Luke 14:34,35 - Joseph Benson’s Commentary on the Old and New Testaments

Bible Comments

Salt is good If you are not my disciples indeed, your outward profession will be very insignificant: for, though salt in general is a good thing, and my servants, as I formerly intimated (see on Matthew 5:13,) are the salt of the earth; yet I must again add, if the salt have lost his savour Or be grown insipid, how can its saltness be restored to it? or what can recover those whom my gospel will not influence and reclaim? It is neither fit for the land, &c. As insipid salt is such a vile and worthless thing, that it is neither fit to be used of itself, as manure for the land, nor even to be cast upon the dunghill, to be there mixed with other manure; but men cast it out It is thrown out of doors, and trampled under foot like mire in the streets.
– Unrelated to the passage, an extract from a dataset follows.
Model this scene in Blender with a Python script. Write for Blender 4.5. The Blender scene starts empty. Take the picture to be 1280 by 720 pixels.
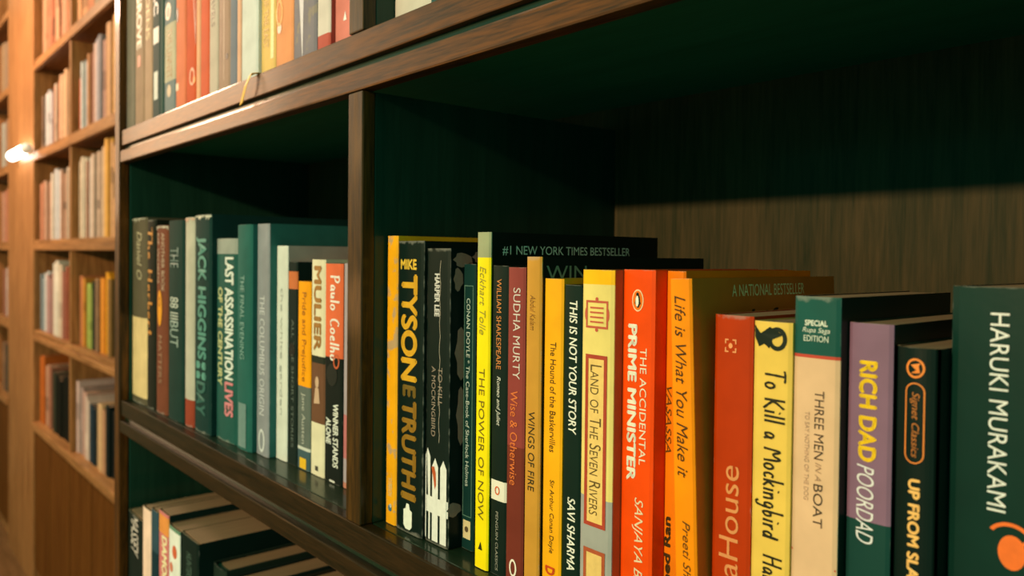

So you, my disciples, will be no less useless and contemptible, if, under the advantages and obligations of a Christian profession, you are destitute of a true principle of integrity and piety, of which you will certainly be destitute if you do not thus deny yourselves, and stand disposed to forsake all for my sake and the gospel's, as far as, and whenever, I shall call you to it. See notes on Mark 9:49-50.

Luke 14:34-35

34 Salt is good: but if the salt have lost his savour, wherewith shall it be seasoned?

35 It is neither fit for the land, nor yet for the dunghill; but men cast it out. He that hath ears to hear, let him hear.